Photo courtesy of Shane's Inspiration

Swings fly and small feet and arms are a blur of activity as children pump their hands in pleasure.

They’re cheering because they’re having fun, because they’re experiencing the feeling of flight for, perhaps, the first time. They’re cheering like they’ve never played on a swing set before. Not all parks are created equal, and for people with disabilities, an act as simple as playing in the park may have once been impossible.

Thankfully, when the Play for All Universally Accessible Playground (UAP) debuts this month in City Park (behind City Hall, near the Folsom Zoo), both able-bodied and disabled children will be able to play in tandem, enjoying the camaraderie that these playgrounds provide. In planning for more than three years, Play for All, a fundraising initiative spearheaded by Style Media Group and the Rotary Club of Historic Folsom, was created with the help, devotion and donations of countless community members, to provide a place that fosters play among kids of all abilities.

But parents of special-needs kids don’t care about funding, they simply care about fun. According to James Simpson, Park Planning Manager for Folsom, there couldn’t be a better use for funds. “Too often traditional play area designs are not truly accessible to children with mobility or sensory challenges,” Simpson says. “The goal of UA play area design is to provide a play environment for all children to experience, whether they need sensory stimulation (sight, sound, touch) or physical movement stimulation.”

And the new playground is sure to stimulate, offering tactile surfaces, wheelchair-accessible ramps, and unique surfaces conducive to wheelchairs, walkers, and tiny bare feet as well.

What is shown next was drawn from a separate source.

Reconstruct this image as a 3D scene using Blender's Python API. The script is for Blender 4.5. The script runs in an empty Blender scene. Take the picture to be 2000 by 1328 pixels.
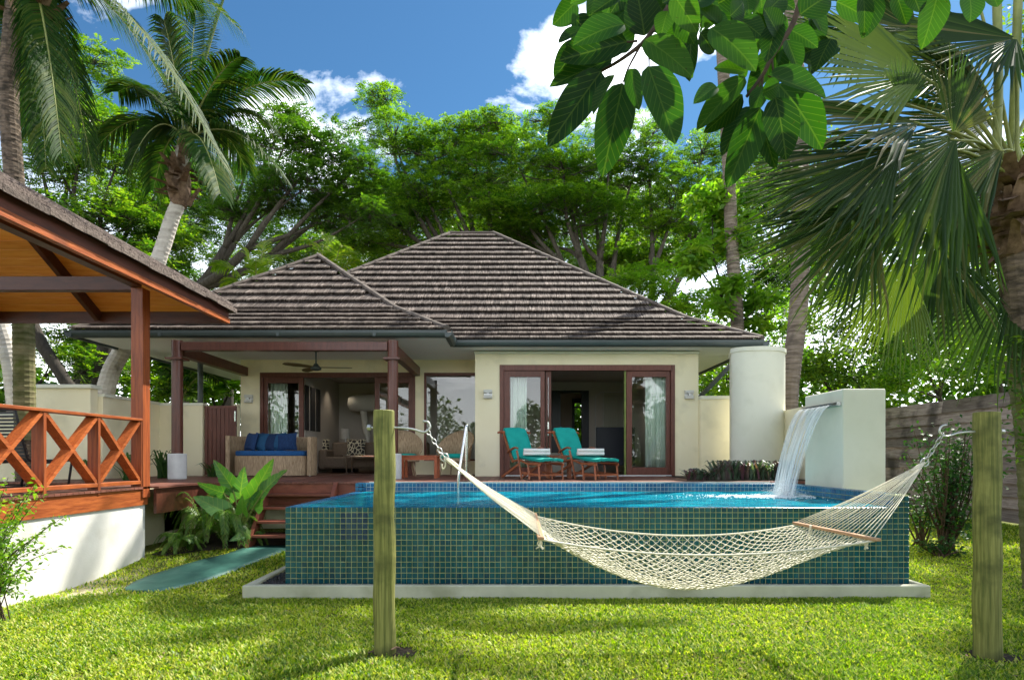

Universally Accessible Playgrounds are unique, but are showing up in many communities.

Play for All organizers approached the City of Folsom and its Parks and Recreations Department with a proposal to develop a universally accessible play area based on the “Shane’s Inspiration” model. Shane’s Inspiration is a universally accessible play design consultancy that grew out of the parents of Shane Williams’ desire to honor their son’s memory.


Play for All Playground renderings courtesy of Ross Recreation Equipment, and Shane’s Inspiration.

Executive director of Granite Bay-based A Touch of Understanding, Leslie DeDora, passionately says, “Fully accessible playgrounds are vital to the health of our communities. The message they send to all members of the community, but especially to our children, is that everyone should be able to be involved in community life.” DeDora explains that UAPs are a necessity, not just for disabled children, but adults as well. “They include the father who returned from military service in Irag and now uses a wheelchair to push his daughter on the swing. They include the grandmother who recently had a stroke and uses a walker as she waits at the bottom of the slide for her grandson,” she says. And, as DeDora pointed out, children who play on UAPs will be the architects, parents and politicians of tomorrow, who will hopefully settle for nothing less than universal play for all.

Simpson eagerly awaits the playground plan becoming a reality. “I’ve been in the profession for over 30 years and designed dozens of parks and play areas, but this was my first opportunity to be involved with a UA play area in a public park,” he says. “Child’s play should have no barriers to friends with different abilities or exclude certain people due to physical differences.”

This month, both able-bodied, and kids with disabilities, will experience the concept of UA play, which, according to Simpson, is a further refinement of Americans with Disabilities Act ideas. And a playground that includes everyone will be great fun, indeed.